Powołując się zaś na orzecznictwo traktujące o warunkach odpowiedzialności solidarnej na gruncie art. 647k.c. Sąd Okręgowy uznał, że brak jest w okolicznościach tej sprawy podstaw do stwierdzenia solidarnej odpowiedzialności Powiatu (...), skoro pozwany ad. 1 ani w sposób wyraźny, ani dorozumiany czynny bądź bierny nie wyraził zgody na podwykonawstwo powódki w omawianym procesie inwestycyjnym. I w tym kontekście sąd pierwszej instancji wskazał, że z przedłożonej Powiatowi (...) dnia 27 listopada 2012 r. informacji o udziale powódki w przedmiotowym procesie nie można w żadnej mierze wywodzić okoliczności, iż było to przedłożenie dokumentów w celu uzyskania zgody inwestora, o którym mowa w art. 647 ( 1) § 2 k.c. Zwrócił też uwagę na to, że informację tej treści pozwany ad. 1 zasadniczo powziął już po zakończeniu terminu wykonania robót zakreślonego zleceniem z dnia 16 października 2012 r. (tj. na dzień 3-15 listopada 2012 r.). Stwierdził jednocześnie, że wraz z zawiadomieniem z 27 listopada 2012 r. pozwana ad. 2 nie przedstawiła inwestorowi ani umowy zawartej z podwykonawcą, ani jej projektu, ani też stosownej dokumentacji dotyczącej wykonania robót określonych w tej umowie lub takim projekcie. Nadto, w ocenie Sądu Okręgowego z faktu przebywania powódki na budowie nie można było wywieźć skutków w zakresie wyrażenia milczącej zgody przez inwestora, a w konsekwencji solidarnej odpowiedzialności tego inwestora i generalnego wykonawcy.

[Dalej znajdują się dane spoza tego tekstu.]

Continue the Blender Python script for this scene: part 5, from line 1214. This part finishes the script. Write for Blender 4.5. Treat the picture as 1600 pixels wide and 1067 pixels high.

Apelację od powyższego wyroku wywiodła powódka, zaskarżając go co do pkt 2, tj. w części oddalającej powództwo w stosunku do pozwanego Powiatu (...) i nieobciążania go kosztami postępowania. W apelacji powódka wniosła o zmianę zaskarżonego orzeczenia poprzez zasądzenie od Powiatu (...) solidarnie z (...) spółką z ograniczoną odpowiedzialnością z siedzibą G. na jej rzecz kwoty 105.165 zł z ustawowymi odsetkami od dnia 14 stycznia 2013 r. do dnia zapłaty oraz o zasądzenie od pozwanego ad. 1 na jej rzecz kosztów postępowania, ewentualnie - o uchylenie w zaskarżonej części wyroku i przekazanie sprawy sądowi pierwszej instancji do ponownego rozpoznania.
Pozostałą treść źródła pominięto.